## [Exercise]
Keep only the lines from the top of the listing through the one with "R = math.radians", and reproduce them unaltered.

## [Data extract]
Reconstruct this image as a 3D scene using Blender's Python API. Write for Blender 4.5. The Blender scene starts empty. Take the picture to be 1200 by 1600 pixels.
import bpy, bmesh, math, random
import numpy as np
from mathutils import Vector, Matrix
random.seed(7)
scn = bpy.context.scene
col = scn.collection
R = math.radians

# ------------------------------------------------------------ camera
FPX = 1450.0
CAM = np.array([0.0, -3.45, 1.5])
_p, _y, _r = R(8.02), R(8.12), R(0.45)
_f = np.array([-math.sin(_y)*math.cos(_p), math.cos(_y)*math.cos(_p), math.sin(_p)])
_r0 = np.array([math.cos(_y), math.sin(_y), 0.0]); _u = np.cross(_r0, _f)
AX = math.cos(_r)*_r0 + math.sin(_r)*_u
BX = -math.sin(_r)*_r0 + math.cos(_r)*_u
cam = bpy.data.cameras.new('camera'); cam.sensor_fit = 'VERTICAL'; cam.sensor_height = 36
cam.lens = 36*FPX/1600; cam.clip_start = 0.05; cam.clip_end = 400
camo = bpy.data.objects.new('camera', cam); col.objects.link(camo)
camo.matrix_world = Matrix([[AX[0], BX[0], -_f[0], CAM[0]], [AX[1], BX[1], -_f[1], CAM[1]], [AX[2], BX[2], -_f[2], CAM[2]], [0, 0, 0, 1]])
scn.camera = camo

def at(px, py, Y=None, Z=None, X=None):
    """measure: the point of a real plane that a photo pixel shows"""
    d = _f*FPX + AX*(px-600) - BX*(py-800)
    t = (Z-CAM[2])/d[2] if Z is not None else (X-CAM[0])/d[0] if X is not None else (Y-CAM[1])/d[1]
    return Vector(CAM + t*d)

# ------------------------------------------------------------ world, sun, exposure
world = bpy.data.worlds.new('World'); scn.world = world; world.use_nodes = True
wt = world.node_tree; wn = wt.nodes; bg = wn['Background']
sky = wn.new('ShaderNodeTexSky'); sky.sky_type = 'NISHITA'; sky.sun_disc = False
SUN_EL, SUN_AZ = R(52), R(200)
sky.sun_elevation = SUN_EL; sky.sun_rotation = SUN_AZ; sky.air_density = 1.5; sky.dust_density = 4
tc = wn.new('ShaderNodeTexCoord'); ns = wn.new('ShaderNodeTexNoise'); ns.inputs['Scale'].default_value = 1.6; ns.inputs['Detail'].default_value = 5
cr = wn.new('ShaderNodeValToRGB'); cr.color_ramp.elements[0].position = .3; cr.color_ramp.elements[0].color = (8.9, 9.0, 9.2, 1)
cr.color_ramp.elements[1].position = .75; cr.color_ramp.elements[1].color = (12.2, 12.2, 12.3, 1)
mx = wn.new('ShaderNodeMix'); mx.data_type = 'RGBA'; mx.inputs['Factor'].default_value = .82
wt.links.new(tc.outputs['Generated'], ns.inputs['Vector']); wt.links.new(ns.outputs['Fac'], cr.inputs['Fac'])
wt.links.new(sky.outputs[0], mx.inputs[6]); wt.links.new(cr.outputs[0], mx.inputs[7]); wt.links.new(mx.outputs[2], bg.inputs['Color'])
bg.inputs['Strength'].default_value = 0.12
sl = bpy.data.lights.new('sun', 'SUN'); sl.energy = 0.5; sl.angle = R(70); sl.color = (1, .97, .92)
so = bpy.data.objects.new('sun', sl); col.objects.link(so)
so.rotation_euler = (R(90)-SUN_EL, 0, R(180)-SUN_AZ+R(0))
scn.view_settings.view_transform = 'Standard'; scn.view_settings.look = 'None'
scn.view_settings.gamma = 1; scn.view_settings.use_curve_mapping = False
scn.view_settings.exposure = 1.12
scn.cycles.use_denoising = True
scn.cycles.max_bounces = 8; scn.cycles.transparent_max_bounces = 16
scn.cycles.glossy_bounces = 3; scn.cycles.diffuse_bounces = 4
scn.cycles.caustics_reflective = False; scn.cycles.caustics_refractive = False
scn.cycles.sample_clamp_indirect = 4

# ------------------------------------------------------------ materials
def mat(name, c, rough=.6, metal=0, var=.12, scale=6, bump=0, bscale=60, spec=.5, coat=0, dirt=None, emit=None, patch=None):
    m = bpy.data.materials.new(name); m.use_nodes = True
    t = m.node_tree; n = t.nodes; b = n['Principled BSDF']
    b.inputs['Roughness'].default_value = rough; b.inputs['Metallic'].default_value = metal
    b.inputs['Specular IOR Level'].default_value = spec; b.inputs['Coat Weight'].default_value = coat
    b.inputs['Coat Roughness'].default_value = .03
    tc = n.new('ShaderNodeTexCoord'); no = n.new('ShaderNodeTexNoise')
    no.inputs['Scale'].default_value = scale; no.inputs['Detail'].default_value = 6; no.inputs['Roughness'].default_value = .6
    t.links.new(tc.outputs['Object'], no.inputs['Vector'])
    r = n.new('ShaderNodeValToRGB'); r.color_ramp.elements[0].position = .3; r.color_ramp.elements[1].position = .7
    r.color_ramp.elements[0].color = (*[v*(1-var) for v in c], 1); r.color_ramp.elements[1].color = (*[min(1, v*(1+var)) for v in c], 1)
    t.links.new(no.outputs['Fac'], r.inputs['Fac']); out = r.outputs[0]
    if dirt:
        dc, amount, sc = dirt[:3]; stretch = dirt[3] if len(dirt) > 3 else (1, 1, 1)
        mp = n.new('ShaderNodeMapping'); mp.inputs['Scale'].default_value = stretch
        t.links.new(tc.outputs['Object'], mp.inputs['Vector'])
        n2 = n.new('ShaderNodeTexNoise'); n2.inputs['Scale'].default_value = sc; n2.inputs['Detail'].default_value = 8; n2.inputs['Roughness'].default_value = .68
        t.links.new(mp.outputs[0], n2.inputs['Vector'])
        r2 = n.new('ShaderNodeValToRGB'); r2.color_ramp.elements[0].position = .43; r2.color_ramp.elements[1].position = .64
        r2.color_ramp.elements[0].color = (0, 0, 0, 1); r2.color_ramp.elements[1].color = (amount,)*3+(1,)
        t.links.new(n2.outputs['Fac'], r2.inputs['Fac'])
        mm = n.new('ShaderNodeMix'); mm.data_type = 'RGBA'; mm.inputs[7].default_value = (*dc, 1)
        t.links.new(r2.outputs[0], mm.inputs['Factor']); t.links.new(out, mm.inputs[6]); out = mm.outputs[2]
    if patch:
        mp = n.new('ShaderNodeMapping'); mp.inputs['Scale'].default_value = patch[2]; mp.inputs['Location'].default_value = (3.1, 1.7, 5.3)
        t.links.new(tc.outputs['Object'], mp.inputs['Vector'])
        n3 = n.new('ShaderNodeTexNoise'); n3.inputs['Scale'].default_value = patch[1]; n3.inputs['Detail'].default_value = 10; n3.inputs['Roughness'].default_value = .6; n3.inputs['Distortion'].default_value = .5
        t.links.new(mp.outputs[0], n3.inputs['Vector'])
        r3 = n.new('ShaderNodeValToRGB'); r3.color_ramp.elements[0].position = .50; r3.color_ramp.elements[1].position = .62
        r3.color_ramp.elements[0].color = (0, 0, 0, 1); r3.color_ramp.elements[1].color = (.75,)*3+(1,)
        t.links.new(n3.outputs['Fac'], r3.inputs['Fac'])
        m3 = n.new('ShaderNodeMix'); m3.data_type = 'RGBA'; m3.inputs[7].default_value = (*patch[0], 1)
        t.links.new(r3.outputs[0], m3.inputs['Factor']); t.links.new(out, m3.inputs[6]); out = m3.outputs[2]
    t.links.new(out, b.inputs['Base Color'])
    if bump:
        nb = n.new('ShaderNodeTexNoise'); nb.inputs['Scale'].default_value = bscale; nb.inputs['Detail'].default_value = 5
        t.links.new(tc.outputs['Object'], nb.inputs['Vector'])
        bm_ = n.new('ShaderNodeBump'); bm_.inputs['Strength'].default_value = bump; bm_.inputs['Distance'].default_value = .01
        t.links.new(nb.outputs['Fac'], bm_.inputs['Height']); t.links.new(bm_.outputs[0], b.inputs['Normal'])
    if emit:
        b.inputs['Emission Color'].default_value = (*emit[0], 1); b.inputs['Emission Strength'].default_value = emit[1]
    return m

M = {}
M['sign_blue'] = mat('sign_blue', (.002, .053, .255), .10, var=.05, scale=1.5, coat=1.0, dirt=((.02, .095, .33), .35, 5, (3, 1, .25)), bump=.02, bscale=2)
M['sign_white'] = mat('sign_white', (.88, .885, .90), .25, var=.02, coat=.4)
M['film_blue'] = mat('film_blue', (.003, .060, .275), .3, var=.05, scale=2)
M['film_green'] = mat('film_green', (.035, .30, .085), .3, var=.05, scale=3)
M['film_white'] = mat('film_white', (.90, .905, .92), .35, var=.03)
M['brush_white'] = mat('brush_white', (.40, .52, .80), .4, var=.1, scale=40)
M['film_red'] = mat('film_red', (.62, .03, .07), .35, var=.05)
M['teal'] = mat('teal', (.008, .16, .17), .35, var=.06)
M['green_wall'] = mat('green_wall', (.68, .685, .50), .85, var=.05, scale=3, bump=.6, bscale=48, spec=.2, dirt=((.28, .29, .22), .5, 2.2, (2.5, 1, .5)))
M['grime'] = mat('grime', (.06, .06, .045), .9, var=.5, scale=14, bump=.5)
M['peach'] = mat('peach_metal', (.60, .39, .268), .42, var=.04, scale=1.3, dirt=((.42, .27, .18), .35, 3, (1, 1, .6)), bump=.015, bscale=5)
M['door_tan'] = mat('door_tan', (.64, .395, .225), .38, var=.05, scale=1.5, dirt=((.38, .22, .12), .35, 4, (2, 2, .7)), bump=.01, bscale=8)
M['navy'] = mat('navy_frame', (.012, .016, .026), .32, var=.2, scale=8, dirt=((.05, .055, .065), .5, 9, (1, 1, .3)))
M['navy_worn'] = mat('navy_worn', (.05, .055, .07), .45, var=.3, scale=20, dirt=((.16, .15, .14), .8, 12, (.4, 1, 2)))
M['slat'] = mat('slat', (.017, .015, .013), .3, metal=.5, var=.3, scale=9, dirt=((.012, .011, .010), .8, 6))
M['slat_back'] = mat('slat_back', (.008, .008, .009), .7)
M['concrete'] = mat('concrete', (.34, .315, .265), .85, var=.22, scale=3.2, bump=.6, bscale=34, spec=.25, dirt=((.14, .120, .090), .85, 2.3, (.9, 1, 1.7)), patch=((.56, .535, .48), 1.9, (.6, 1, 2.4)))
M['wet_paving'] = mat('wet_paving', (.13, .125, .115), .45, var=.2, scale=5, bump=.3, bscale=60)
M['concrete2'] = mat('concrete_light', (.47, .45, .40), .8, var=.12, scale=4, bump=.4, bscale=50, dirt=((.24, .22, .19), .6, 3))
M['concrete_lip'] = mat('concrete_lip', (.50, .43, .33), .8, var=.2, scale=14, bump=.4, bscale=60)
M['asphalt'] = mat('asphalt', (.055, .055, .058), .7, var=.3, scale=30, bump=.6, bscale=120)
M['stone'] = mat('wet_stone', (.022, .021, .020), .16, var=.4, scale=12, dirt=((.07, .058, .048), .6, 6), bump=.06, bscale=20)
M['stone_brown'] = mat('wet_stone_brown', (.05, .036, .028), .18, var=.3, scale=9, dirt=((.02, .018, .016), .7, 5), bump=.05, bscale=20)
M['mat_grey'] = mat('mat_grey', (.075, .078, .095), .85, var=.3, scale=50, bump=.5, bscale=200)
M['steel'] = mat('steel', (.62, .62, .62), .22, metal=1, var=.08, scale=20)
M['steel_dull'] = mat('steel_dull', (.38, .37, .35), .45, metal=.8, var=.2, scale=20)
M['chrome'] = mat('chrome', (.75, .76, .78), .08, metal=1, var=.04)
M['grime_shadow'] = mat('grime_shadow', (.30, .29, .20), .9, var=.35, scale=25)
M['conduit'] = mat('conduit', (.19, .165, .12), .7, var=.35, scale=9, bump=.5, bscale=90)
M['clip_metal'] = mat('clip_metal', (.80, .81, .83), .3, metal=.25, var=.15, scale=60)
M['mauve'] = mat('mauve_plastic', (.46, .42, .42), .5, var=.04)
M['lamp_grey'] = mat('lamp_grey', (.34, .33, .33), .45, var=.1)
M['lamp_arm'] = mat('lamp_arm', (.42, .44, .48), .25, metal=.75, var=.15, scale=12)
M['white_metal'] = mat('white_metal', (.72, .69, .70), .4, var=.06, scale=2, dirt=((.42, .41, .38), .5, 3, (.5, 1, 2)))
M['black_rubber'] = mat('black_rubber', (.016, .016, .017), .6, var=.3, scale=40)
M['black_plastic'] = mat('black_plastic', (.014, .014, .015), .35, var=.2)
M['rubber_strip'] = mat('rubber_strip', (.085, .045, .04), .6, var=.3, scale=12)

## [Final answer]
Reconstruct this image as a 3D scene using Blender's Python API. Write for Blender 4.5. The Blender scene starts empty. Take the picture to be 1200 by 1600 pixels.
import bpy, bmesh, math, random
import numpy as np
from mathutils import Vector, Matrix
random.seed(7)
scn = bpy.context.scene
col = scn.collection
R = math.radians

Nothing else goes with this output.